When I went into teaching I hadn’t set my sights on headship. I just always wanted to be the best teacher I could be. Not even outstanding, just remembered for making a difference. I had always wanted to inspire and give something back.

Gaining my first deputy headship was the result of hard work in the class and the reward for being a so called ‘outstanding teacher’. I felt I was effective and the children seemed to enjoy the work we did.

Ironically, the better I became at teaching, the more time I seemed to spend out of class. The deputy headship was hard: 50% in class and 50% out.

It was a challenge to be the best teacher I could be while also attempting to be the leader the school needed. I juggled the demands of my class with the demands of a leader in a modern day school. Following my first 12 months, the headteacher retired. It was difficult.

Staff and parents wanted someone that they knew to replace the head. ‘Are you going for it?’, they asked, following the initial announcement. ‘You would be great. Why don’t you just put a letter in?’ I ruled myself out very early on, informing people it was not the right time for me. That was true, but it was also not the right school for me for my first headship.

The school was in need of a turnaround. It had been successful but needed bringing into the 21st century. It needed the skills of a head with the experience of a turnaround.

I recognised at the time this was not me. I also still felt I had something to offer in class.

The new head brought a clear direction and a willingness to work with me and seek my advice. From the start we worked closely together, although perhaps not always seeing eye to eye.

I have a passion for the purposeful use of technology and am never afraid to take a risk. This can make some leaders nervous, as they don’t always understand the rewards but are more than aware of the pitfalls.

We found a way to work. I was spending less time in class but was helping to turn the school around.

There were highs and lows. I was given much more responsibility, paid better, given time to get the work I needed done. I was even given my own office – a sure sign I had made it, although the windows didn’t open and in the summer it would reach 100 degrees.

The lows were there too: a challenging staff and LA, difficult questions from governors and the demand to show data in as many different ways as possible.

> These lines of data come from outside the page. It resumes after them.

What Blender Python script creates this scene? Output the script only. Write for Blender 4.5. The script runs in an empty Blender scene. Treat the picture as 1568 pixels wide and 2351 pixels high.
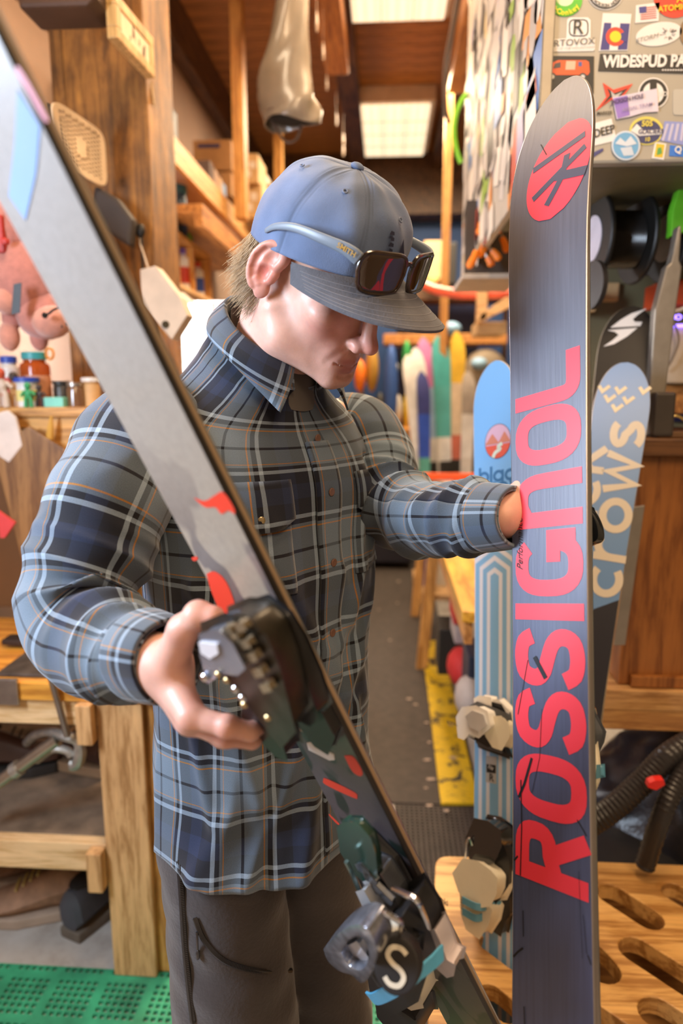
import bpy, bmesh, math, random
import numpy as np
from mathutils import Matrix, Vector
random.seed(7); rng = np.random.default_rng(7)
SC = bpy.context.scene; COL = SC.collection
PI = math.pi
# ---------------------------------------------------------------- camera
FPX = 1567.0; CX, CY = 784.0, 1175.5
YAW = math.radians(3.75); PIT = math.radians(10.3); CAMH = 1.55
cF = np.array([-math.sin(YAW)*math.cos(PIT), math.cos(YAW)*math.cos(PIT), -math.sin(PIT)])
cR = np.array([math.cos(YAW), math.sin(YAW), 0.0]); cU = np.cross(cR, cF); cC = np.array([0, 0, CAMH])
cam = bpy.data.cameras.new('camera'); camo = bpy.data.objects.new('camera', cam); COL.objects.link(camo)
camo.matrix_world = Matrix([[cR[0], cU[0], -cF[0], 0], [cR[1], cU[1], -cF[1], 0], [cR[2], cU[2], -cF[2], CAMH], [0, 0, 0, 1]])
cam.sensor_fit = 'HORIZONTAL'; cam.sensor_width = 24.0; cam.lens = 24.0*FPX/1568.0
cam.clip_start = 0.02; cam.clip_end = 60
cam.dof.use_dof = True; cam.dof.focus_distance = 0.90; cam.dof.aperture_fstop = 2.6; cam.dof.aperture_blades = 0
SC.camera = camo
# ---------------------------------------------------------------- world, lights, exposure
w = bpy.data.worlds.new('room_surround'); SC.world = w; w.use_nodes = True
w.node_tree.nodes['Background'].inputs[0].default_value = (1.0, 0.69, 0.43, 1)
w.node_tree.nodes['Background'].inputs[1].default_value = 0.26
def area(name, loc, target, size, energy, color, size_y=None):
    l = bpy.data.lights.new(name, 'AREA'); l.energy = energy; l.color = color
    l.shape = 'RECTANGLE'; l.size = size; l.size_y = size_y or size
    o = bpy.data.objects.new(name, l); COL.objects.link(o); o.location = loc
    d = Vector(target)-Vector(loc); o.rotation_euler = d.to_track_quat('-Z', 'Y').to_euler(); return o
area('window_daylight', (-1.33, 0.38, 1.80), (-0.20, 0.90, 1.30), 0.40, 43, (0.68, 0.82, 1.0), 0.75)
area('ceiling_lamp_left', (-0.95, 2.05, 3.84), (-0.95, 2.05, 0), 0.5, 30, (1.0, 0.77, 0.52), 1.2)
area('ceiling_lamp_near', (0.25, 0.9, 3.7), (0.25, 0.9, 0), 0.6, 48, (1.0, 0.71, 0.43), 1.2)
area('ceiling_lamp_behind', (0.9, -1.0, 3.3), (0.5, 1.2, 1.0), 1.2, 36, (1.0, 0.70, 0.43), 1.2)
area('ceiling_lamp_middle', (0.3, 3.2, 3.7), (0.3, 3.2, 0), 0.6, 95, (1.0, 0.74, 0.46), 1.2)
area('ceiling_lamp_far', (0.3, 5.6, 3.6), (0.3, 5.6, 0), 1.2, 120, (1.0, 0.80, 0.55), 1.2)
SC.view_settings.view_transform = 'Standard'; SC.view_settings.look = 'None'
SC.view_settings.gamma = 1.0; SC.view_settings.use_curve_mapping = False; SC.view_settings.exposure = 0.42
# ---------------------------------------------------------------- helpers
def P(px, py, d): return cC + d*(cF + cR*(px-CX)/FPX + cU*(CY-py)/FPX)          # pixel and depth -> world point
def _ray(px, py): return cF + cR*(px-CX)/FPX + cU*(CY-py)/FPX
def AY(px, py, Y): r = _ray(px, py); return cC + r*(Y/r[1])
def AX(px, py, X): r = _ray(px, py); return cC + r*(X/r[0])
def AZ(px, py, Z): r = _ray(px, py); return cC + r*((Z-CAMH)/r[2])
def camv(x, y, z): return cR*x + cU*y + cF*z
def nrm(v): v = np.asarray(v, float); return v/np.linalg.norm(v)
def frameM(o, x, y, z):
    m = Matrix.Identity(4)
    for i in range(3): m[i][0] = x[i]; m[i][1] = y[i]; m[i][2] = z[i]; m[i][3] = o[i]
    return m
# materials
def nt(name):
    m = bpy.data.materials.new(name); m.use_nodes = True; t = m.node_tree
    return m, t, t.nodes['Principled BSDF']
def lk(t, a, b): t.links.new(a, b)
def bump(t, b, h, s, dist=0.01):
    n = t.nodes.new('ShaderNodeBump'); n.inputs['Strength'].default_value = s; n.inputs['Distance'].default_value = dist
    lk(t, h, n.inputs['Height']); lk(t, n.outputs[0], b.inputs['Normal'])
def ramp(t, fac, stops, mode='LINEAR'):
    n = t.nodes.new('ShaderNodeValToRGB'); e = n.color_ramp; e.interpolation = mode
    while len(e.elements) > 1: e.elements.remove(e.elements[-1])
    e.elements[0].position = stops[0][0]; e.elements[0].color = (*stops[0][1], 1)
    for p, c in stops[1:]:
        x = e.elements.new(p); x.color = (*c, 1)
    if fac is not None: lk(t, fac, n.inputs[0])
    return n
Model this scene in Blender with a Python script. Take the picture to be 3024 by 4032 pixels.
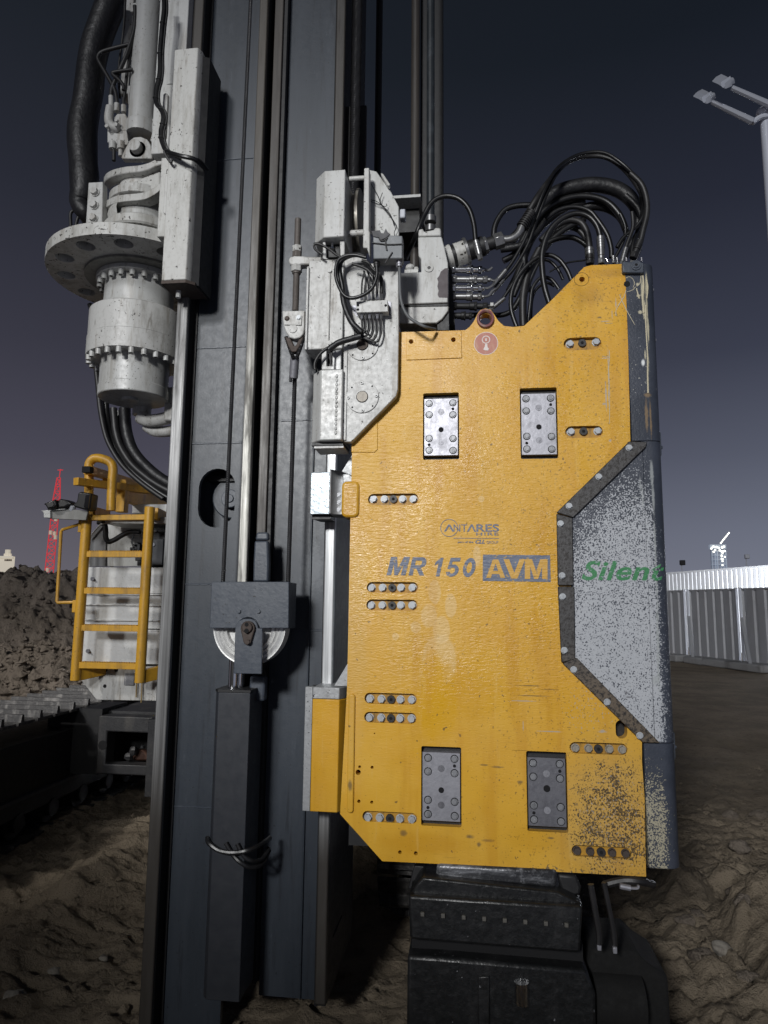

During this time I started to, without realising, build a vision in my head of what a school led by me might look like. A fire burned inside me to make a difference, to build something new, to give back, to stand out. I dreamt of a school for the future – a school with me as head. And now that dream is a reality. It’s 6am and I’m in a new suit, shirt and tie. My son is mesmerised by his reflection in the mirror and my daughter wants ice cream for breakfast.

I’ve planned my first assembly, put together my introductory staff meeting and have written my first letter to parents, introducing myself.

The school day starts for me at 7:45am. I meet and greet staff and check everyone enjoyed their break. After teaching for many years, it feels strange to not be preparing for a day in the classroom.

Next, I head to the playground to meet parents. I smile but default to speaking to the people I’m most comfortable with: the children. This is certainly something I’ll need to work on.

I spend the remainder of the day meeting as many of the school community as possible. I am determined to learn the names of every pupil but it’s a struggle.

My first day has gone quickly and I’m taken aback by the number of questions I’ve faced as the day progressed. Back home, after a game of Guess Who with my daughter that involved even more questions, I’m ready for bed.

This isn’t the end of a journey. It’s just the beginning.